Войну он встретил на Украине, вместе с матерью и братом Виктором. На хуторе близ Диканьки мать снимала угол на летние каникулы детей.
По дороге в Ленинград поезд, в котором они находились, бомбили немцы и Олега ранило осколком бомбы в левую руку между плечом и локтем. Ему было 14 лет.
Самым страшным для матери и брата во время блокадной зимы 1942 года стал день, когда Олег заболел воспалением легких.
О том времени Виктор вспоминал в неумелых стихах, сидя на лекции в Подготовительном военно-морском училище в 1949 году:
В доме большом и холодном
Там, у меня за спиной,
В комнате дальней и темной,
Брат мой лежал больной.
Рамы забиты фанерой,
Клей блестит на стене,
Пламя, дышащее струйкой,
Бьется в конфорках буржуйки.
Тихо и мертво кругом.
Уже не узнать, какими словами мать отмолила у Бога сына. А может быть, больному помогло масло, принесенное Робушкой…

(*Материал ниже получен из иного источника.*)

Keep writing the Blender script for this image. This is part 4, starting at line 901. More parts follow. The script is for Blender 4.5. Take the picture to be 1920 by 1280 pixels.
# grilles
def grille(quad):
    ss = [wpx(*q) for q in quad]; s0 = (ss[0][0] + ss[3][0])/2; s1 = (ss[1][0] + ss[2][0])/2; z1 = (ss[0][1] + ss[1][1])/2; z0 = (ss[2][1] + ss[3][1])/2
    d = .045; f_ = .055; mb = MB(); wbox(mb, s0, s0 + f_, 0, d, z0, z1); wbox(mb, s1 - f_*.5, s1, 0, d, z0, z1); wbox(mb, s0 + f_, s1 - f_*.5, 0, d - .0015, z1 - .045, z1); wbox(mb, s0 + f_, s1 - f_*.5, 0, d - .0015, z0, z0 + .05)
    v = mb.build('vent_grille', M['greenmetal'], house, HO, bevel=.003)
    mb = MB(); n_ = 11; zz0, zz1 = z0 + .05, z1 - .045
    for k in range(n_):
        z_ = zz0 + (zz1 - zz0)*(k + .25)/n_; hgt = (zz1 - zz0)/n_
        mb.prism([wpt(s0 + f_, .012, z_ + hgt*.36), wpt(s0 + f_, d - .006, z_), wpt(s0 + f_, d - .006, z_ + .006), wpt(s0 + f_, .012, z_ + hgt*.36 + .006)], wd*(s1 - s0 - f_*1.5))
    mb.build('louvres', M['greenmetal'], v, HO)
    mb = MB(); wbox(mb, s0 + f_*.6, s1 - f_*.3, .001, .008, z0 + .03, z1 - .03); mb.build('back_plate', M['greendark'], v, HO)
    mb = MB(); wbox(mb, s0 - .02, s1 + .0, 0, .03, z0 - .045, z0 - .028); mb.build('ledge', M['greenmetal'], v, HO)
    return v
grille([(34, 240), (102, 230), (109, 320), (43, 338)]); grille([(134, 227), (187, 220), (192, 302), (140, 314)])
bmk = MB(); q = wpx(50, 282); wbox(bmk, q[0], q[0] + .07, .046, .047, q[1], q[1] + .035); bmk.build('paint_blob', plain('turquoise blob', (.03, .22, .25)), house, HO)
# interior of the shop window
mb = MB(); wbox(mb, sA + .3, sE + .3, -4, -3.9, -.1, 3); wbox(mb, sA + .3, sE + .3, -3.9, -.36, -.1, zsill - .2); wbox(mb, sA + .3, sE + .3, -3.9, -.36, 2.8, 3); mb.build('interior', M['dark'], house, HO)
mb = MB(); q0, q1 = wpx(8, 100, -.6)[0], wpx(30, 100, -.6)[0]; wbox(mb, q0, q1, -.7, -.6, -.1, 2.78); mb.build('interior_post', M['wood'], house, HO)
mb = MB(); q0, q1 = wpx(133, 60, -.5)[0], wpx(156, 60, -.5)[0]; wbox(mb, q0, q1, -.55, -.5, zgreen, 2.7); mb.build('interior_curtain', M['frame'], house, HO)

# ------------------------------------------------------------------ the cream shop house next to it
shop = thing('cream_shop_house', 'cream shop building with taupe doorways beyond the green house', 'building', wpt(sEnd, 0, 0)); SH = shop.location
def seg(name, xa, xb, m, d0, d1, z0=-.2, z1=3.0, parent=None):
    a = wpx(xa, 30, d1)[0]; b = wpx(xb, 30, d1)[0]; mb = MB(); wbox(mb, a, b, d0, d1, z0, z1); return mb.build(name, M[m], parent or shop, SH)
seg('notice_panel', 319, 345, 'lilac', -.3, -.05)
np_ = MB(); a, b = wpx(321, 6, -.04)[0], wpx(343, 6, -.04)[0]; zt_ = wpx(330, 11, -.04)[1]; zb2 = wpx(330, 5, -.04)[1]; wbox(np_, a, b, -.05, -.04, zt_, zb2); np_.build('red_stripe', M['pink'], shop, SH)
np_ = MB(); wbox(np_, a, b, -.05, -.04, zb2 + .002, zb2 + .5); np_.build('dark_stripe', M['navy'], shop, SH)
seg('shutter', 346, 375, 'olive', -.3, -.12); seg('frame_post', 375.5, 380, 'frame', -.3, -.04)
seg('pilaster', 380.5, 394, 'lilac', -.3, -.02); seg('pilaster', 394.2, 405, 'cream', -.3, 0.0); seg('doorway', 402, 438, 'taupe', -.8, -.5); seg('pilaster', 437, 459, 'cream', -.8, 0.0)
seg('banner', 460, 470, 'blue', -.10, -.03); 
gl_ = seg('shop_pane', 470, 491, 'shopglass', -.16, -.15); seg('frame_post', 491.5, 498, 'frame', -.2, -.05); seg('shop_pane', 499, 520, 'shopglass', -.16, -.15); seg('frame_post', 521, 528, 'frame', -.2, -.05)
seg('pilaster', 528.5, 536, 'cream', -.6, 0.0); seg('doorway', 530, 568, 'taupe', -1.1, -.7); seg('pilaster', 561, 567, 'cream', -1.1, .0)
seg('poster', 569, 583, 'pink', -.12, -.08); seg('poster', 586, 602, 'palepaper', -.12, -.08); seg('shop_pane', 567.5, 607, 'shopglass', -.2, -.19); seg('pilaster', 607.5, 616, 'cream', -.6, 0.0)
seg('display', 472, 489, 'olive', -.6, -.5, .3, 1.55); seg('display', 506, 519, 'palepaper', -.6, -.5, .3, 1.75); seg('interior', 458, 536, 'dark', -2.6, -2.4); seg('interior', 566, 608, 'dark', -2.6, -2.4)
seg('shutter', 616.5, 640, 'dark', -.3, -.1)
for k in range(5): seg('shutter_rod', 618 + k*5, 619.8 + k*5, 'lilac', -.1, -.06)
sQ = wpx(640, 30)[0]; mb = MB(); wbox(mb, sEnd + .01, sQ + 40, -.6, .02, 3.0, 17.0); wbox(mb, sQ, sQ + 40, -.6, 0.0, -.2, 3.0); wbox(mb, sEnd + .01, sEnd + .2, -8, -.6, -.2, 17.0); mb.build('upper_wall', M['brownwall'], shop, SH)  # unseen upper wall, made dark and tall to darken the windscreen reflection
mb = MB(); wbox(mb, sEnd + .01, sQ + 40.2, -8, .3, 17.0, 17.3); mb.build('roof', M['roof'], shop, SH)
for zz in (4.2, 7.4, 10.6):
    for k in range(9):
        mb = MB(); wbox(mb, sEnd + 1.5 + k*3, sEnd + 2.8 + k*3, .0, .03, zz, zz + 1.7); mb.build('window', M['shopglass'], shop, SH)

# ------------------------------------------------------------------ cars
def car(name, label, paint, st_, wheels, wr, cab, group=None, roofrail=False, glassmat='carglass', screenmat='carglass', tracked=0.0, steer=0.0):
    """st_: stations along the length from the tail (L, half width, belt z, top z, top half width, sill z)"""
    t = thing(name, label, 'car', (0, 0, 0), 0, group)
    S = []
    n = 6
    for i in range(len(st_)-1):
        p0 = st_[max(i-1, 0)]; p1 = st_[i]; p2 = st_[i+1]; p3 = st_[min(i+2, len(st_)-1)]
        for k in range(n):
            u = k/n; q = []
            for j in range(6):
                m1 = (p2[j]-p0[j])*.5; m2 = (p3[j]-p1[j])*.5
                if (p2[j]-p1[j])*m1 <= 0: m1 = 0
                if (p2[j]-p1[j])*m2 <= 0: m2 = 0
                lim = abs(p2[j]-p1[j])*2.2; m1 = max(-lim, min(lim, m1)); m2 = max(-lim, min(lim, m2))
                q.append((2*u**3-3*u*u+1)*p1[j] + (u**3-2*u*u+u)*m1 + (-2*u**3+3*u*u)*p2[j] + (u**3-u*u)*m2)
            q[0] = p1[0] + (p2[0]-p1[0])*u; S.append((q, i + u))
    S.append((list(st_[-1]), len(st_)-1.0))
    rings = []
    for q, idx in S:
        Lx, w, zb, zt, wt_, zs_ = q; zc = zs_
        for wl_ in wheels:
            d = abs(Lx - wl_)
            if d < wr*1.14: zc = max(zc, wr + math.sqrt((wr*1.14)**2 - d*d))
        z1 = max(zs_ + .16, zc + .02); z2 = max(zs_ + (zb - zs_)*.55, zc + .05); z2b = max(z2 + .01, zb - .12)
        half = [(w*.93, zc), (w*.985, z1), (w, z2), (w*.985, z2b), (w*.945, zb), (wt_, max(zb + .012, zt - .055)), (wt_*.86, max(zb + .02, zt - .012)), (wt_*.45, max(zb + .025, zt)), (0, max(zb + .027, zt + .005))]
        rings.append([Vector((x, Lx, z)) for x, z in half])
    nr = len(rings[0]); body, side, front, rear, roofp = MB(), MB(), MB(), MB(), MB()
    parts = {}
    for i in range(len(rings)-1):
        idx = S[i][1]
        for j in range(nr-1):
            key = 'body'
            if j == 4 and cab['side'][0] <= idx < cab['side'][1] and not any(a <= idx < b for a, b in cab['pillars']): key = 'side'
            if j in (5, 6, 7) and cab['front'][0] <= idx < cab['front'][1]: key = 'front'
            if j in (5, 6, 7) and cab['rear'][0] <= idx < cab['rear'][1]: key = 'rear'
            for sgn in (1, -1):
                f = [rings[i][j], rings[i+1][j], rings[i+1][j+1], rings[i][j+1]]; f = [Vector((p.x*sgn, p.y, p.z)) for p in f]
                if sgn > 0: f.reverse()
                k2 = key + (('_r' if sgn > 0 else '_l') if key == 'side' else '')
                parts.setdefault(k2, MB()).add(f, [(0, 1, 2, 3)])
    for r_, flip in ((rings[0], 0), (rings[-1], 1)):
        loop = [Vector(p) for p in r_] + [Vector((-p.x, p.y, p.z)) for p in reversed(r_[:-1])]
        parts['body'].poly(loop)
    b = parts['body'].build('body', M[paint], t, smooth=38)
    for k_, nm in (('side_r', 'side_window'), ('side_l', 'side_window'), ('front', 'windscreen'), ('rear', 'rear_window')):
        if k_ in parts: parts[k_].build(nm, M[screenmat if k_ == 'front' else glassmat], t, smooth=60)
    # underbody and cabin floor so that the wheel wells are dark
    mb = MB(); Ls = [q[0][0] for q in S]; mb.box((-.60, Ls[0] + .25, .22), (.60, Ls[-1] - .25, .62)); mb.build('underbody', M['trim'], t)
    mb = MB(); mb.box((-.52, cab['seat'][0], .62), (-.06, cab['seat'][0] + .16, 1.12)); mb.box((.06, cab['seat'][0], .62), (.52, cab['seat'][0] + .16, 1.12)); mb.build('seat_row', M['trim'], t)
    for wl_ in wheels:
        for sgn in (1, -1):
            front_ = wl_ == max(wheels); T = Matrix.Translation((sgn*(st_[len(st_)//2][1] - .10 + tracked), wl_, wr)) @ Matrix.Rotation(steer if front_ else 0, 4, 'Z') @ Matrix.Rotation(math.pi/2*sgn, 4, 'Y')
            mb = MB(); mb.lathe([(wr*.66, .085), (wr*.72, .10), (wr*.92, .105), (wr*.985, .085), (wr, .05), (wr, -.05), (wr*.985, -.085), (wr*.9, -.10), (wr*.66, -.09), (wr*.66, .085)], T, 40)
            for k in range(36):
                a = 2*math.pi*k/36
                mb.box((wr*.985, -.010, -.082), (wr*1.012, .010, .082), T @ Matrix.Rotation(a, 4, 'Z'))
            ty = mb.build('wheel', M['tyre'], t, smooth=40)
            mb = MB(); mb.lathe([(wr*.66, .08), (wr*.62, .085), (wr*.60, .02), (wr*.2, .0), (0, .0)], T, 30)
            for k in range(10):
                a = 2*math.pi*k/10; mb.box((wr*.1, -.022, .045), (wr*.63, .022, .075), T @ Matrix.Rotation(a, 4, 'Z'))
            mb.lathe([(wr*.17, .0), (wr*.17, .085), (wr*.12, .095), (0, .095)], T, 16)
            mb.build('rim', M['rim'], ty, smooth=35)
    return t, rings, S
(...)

Во Фрунзе, в эвакуации, Олег работал помощником чабана, в Омске — на 208-м военном заводе электриком, получал рабочую карточку. Там его ударило током и рабочие закопали его в землю, чтоб спасти. В выходные дни ездил на уборку картофеля — можно было наесться вволю. В эвакуации закончил восьмилетку. В октябре 1944 года завербовался на реэвакуационный 206-й военный завод электромонтером.
В армию Олега призвали в феврале 1945 года. Он попал в 20-й фронтовой запасной автополк — вывозили военную технику из Калининграда на немецких грузовиках и перегоняли ее в Ленинград.